In 2022, anti-abortion groups sued to challenge a decision by the Food and Drug Administration allowing the drug to be prescribed via telehealth and sent by mail. The original suit argued that mifepristone—which is usually prescribed to induce an abortion in conjunction with the drug misoprostol—isn't safe and that allowing the drug to be mailed violates a 19th century anti-obscenity law.

Ligation in the case has been ongoing ever since and has now spanned multiple presidential administrations. Biden administration officials pushed back against the suit primarily by arguing that the plaintiffs lacked standing. In a 2023 legal filing, Biden administration lawyers wrote that "plaintiffs ask this Court to upend that longstanding scientific determination based on speculative allegations of harm offered in support of claims and arguments that are untimely, unexhausted, and without merit." In 2024, the Supreme Court rejected the lawsuit, but Missouri, Kansas, and Idaho have since asked to revive the suit.

Lawyers for President Donald Trump's Justice Department have taken a similar posture to their predecessors. In a court filing on Monday, Justice Department lawyers argued—similarly to the 2024 Supreme Court decision—that the states had no standing to bring a challenge to the FDA's policy.

"The States cannot keep alive a lawsuit in which the original plaintiffs were held to lack standing, those plaintiffs have now voluntarily dismissed their claims, and the States' own claims have no connection to this District," reads the filing. "The States are free to pursue their claims in a District where venue is proper…but the States' claims before this Court must be dismissed or transferred pursuant to the venue statute's mandatory command."

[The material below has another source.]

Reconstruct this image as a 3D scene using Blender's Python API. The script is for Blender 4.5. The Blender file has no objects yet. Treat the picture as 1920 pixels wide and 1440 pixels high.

This most recent Justice Department filing shied away from making affirmative arguments for maintaining access to the abortion drug, instead focusing on apparent procedural problems with the states' claims. The Trump administration's willingness to stand by Biden-era attempts to increase abortion access indicates that Trump may be more moderate on abortion than many of his supporters have hoped. 

Trump's position on abortion has been sporadic over the past few years. He praised the Supreme Court's decision overturning Roe v. Wade in 2022, and in June 2023, he said that he would be "the most pro-life President" in American history. However, he also appeared to moderate during the 2024 election cycle. In a January 2024 town hall, he said, "We're living in a time when there has to be a little bit of a concession one way or the other" on the issue. Later that year, the Republican Party removed support for a national abortion ban from its platform.